Job: Beginning at the first line of the data, print each line exactly, stopping after the line that contains "return (f(c[0]), f(c[1]), f(c[2]), 1.0)".

Provided data:
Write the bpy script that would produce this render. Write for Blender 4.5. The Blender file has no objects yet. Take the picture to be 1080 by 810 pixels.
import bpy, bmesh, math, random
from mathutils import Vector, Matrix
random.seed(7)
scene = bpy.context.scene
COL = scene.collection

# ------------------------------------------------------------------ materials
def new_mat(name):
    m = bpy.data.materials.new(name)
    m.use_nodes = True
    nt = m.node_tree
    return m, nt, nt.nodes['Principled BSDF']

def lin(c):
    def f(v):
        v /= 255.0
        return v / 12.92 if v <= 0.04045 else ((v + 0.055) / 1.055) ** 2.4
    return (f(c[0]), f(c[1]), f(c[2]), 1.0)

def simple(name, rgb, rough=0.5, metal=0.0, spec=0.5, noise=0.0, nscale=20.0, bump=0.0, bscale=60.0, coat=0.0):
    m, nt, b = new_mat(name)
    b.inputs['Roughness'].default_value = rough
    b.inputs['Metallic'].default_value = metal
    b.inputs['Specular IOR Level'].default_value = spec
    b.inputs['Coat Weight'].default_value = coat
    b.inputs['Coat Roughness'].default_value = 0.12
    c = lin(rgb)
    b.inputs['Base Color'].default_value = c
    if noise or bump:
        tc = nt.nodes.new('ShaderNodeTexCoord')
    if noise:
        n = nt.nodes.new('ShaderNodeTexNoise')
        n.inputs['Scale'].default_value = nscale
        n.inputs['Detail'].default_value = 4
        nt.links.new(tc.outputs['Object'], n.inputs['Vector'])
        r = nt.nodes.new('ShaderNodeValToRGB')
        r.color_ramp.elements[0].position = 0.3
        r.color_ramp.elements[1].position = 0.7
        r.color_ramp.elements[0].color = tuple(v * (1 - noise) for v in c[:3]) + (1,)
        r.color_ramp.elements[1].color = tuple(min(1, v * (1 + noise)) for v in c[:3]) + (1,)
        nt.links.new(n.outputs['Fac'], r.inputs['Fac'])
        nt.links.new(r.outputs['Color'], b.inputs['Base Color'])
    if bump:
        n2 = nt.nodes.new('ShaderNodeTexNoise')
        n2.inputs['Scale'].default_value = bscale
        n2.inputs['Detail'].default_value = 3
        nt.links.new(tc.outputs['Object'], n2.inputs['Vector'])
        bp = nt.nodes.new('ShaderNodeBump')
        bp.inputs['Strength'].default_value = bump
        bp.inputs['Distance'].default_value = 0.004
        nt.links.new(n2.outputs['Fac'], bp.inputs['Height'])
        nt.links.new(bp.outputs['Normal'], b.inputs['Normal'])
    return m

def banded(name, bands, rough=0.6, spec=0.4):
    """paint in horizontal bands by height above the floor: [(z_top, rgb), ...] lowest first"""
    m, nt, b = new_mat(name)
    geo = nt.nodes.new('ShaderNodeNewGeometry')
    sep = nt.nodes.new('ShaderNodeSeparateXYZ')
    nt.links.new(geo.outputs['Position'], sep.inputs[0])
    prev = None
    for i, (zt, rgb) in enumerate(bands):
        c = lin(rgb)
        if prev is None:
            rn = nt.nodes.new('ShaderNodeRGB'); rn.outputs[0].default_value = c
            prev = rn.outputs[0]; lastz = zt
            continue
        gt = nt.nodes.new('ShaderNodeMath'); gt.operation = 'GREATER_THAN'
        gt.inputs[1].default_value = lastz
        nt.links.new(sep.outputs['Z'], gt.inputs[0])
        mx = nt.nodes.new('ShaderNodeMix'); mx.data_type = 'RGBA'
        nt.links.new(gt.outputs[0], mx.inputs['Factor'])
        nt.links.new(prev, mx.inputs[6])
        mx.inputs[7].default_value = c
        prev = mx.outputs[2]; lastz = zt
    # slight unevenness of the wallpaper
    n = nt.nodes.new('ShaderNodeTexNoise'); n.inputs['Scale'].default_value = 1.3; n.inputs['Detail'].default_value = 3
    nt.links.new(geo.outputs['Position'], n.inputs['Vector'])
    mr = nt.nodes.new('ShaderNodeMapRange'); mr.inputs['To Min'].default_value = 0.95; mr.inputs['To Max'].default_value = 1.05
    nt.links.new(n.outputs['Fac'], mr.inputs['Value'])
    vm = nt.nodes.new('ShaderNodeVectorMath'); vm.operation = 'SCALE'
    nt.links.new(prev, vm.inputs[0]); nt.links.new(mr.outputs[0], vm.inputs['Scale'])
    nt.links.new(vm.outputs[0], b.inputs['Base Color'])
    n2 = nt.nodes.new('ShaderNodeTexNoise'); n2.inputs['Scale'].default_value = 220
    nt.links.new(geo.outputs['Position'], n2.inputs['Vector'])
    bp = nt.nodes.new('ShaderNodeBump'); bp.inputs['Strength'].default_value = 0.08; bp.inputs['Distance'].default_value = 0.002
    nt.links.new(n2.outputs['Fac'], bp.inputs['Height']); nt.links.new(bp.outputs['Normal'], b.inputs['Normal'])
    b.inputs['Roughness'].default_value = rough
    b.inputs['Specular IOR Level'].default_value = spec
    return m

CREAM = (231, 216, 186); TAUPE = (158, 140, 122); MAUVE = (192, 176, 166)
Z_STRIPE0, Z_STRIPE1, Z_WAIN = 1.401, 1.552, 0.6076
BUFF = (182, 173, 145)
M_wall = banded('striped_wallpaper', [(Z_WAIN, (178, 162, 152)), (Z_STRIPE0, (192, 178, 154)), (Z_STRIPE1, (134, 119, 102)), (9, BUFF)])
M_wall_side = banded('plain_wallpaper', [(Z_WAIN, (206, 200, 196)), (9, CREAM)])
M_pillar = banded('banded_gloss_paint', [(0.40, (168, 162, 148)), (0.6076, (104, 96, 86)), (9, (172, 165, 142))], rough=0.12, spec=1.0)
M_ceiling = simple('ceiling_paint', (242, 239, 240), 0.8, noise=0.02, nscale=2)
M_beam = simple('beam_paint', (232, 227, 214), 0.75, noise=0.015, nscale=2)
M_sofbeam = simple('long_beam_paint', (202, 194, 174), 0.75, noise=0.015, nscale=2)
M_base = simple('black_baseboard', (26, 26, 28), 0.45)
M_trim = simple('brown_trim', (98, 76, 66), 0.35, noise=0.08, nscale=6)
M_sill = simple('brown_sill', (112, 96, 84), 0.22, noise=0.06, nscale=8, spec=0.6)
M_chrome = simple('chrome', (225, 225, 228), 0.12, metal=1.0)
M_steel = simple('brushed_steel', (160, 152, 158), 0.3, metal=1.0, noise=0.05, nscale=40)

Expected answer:
Write the bpy script that would produce this render. Write for Blender 4.5. The Blender file has no objects yet. Take the picture to be 1080 by 810 pixels.
import bpy, bmesh, math, random
from mathutils import Vector, Matrix
random.seed(7)
scene = bpy.context.scene
COL = scene.collection

# ------------------------------------------------------------------ materials
def new_mat(name):
    m = bpy.data.materials.new(name)
    m.use_nodes = True
    nt = m.node_tree
    return m, nt, nt.nodes['Principled BSDF']

def lin(c):
    def f(v):
        v /= 255.0
        return v / 12.92 if v <= 0.04045 else ((v + 0.055) / 1.055) ** 2.4
    return (f(c[0]), f(c[1]), f(c[2]), 1.0)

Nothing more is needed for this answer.